Week 6
I don’t have much of an update on my work at GSF this week. I continued my project on Ukraine and revisited some loose ends from Nepal. Nothing new.
I have not written about my non-internship activities in a few weeks, though, so I’ll provide a few details here.
Last weekend, I visited fellow intern Aurora in the Netherlands. She proposed a lovely idea: a bike ride from her place in The Hague to nearby Leiden, about 18 km. I was excited because the route took us along the North Sea, past sand dunes, into little forests. Unfortunately, our ride coincided with the hottest day the Netherlands had seen this year, close to 90° F, so we arrived in Leiden in rough shape. Nonetheless, we enjoyed wandering around town and stopped for a leisurely lunch on the canal.
We spent the next day exploring Utrecht, a larger university town than Leiden. Utrecht boasts some fabulous architecture: the 14th-century Dom Tower, St. Martin’s Cathedral, and Utrecht Library, to name a few spots.

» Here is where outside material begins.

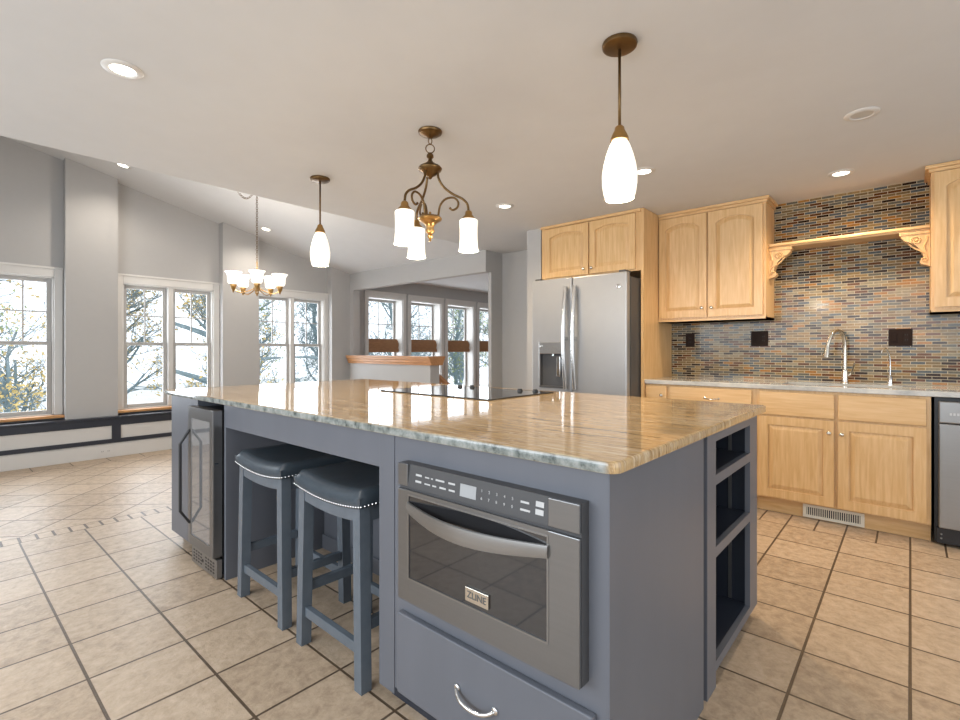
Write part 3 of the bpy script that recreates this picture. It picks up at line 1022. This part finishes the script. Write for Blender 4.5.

Hear me out on the library. Built as a post office in the 1920s, the library contains the most fantastic arched entryway. A series of skylights runs the length of the room; light wafts in and bounces off the yellow glazed brickwork, leaving the interior gleaming; footsteps echo across the geometric black and white stone floor; sturdy pharaoh-like statues keep watch from the walls. My best attempt at describing the style is ancient Egypt meets art deco, but not in a tacky way.
Back in Geneva, I discovered that John Calvin’s former haunt, Cathédrale Saint-Pierre in the heart of the old city, is currently hosting an international organ and carillon festival. I showed up yesterday evening for an organ improvisation marathon: twelve organists of different styles and generations, fifteen minutes each. The musicians slid seamlessly into each other, one after the other, for three hours. Since the organist in a cathedral like Saint-Pierre sits up on an organ loft, out of view of the audience, a screen was installed in front of the altar to display a livestream of each musician. A camera even provided a view of the their feet on the pedals.
I stayed to hear four organists. The first opened with Bach’s infamous Toccata and Fugue in D minor, a piece that typically conjures Dracula and Halloween and spookiness. Organist #1 riffed on a few bars from later in the piece, reworking them into new sequences and injecting fresh chords. Along the way, he ventured through the Pink Panther theme and Beethoven’s Für Elise before returning to Bach.
I went to the organ throwdown on a whim, but it was exactly what I needed. Few things rattle your bones like a 95-rank pipe organ blasting Bach through the nave of a medieval church. It turned out that I needed some rattling that day—a jolt out of the sticky summer doldrums.